Abstract

For the first time, this survey demonstrates the use of MIL-53 (Cu) in an analytical method for the detection and determination of some pesticides through their extraction and preconcentration from red and yellow watermelon juices. The other predominance of the research is using a green metal-organic framework that is based on copper and synthesized in deionized water. After conducting the synthesis process, Fourier transform infrared spectrophotometry, X-ray diffraction, scanning electron microscopy, and nitrogen adsorption/desorption analyses were carried out. In the analytical approach, the samples were accompanied by the sorbent addition and vortexed to facilitate the sorption of the analytes onto the sorbent and then centrifuged to be settled down.
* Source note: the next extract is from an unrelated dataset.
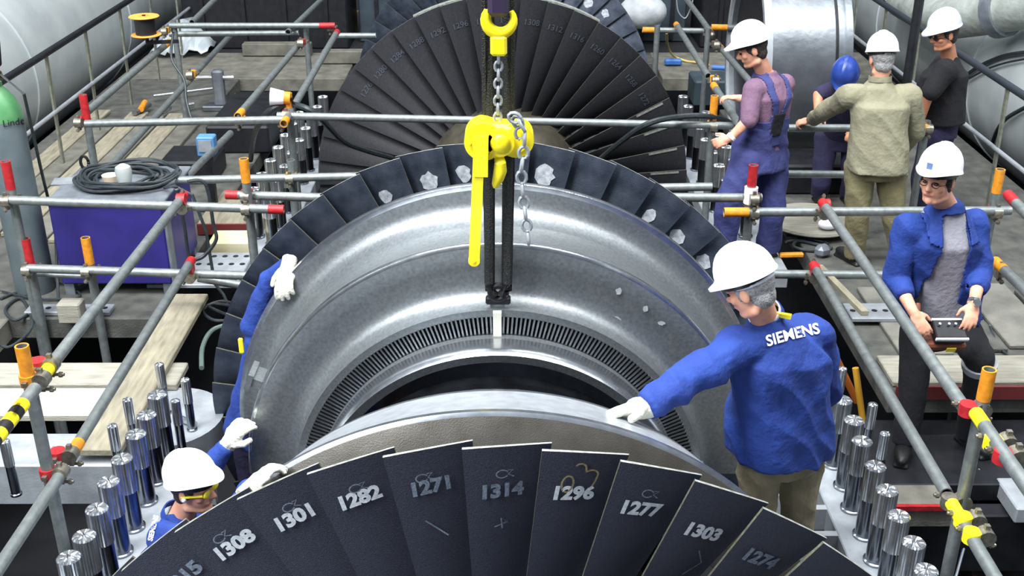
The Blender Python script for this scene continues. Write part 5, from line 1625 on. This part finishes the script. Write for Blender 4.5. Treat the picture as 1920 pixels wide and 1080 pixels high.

Then, the analyte-loaded sorbent particles were treated with mL-volume of acetonitrile and subjected to vortexing and centrifugation. Eventually, the eluate was mixed with μL-level of carbon tetrachloride and instantly injected into deionized water. The resulting milky solution was centrifuged and consequently, the sedimentation of the organic phase occurred at the bottom of the conical glass test tube. An aliquot of it was injected into a gas chromatograph equipped with flame ionization detector. Low limits of detection (0.85-1.24μgL-1) and quantification (2.80-4.10μgL-1), high enrichment factors (275-330), and reasonable extraction recoveries (55-66%) were the main achievements of the presented method. It is worthwhile to be confessed that chlorpyrifos was detected in red watermelon juice at a concentration of 27 ± 2μgL-1.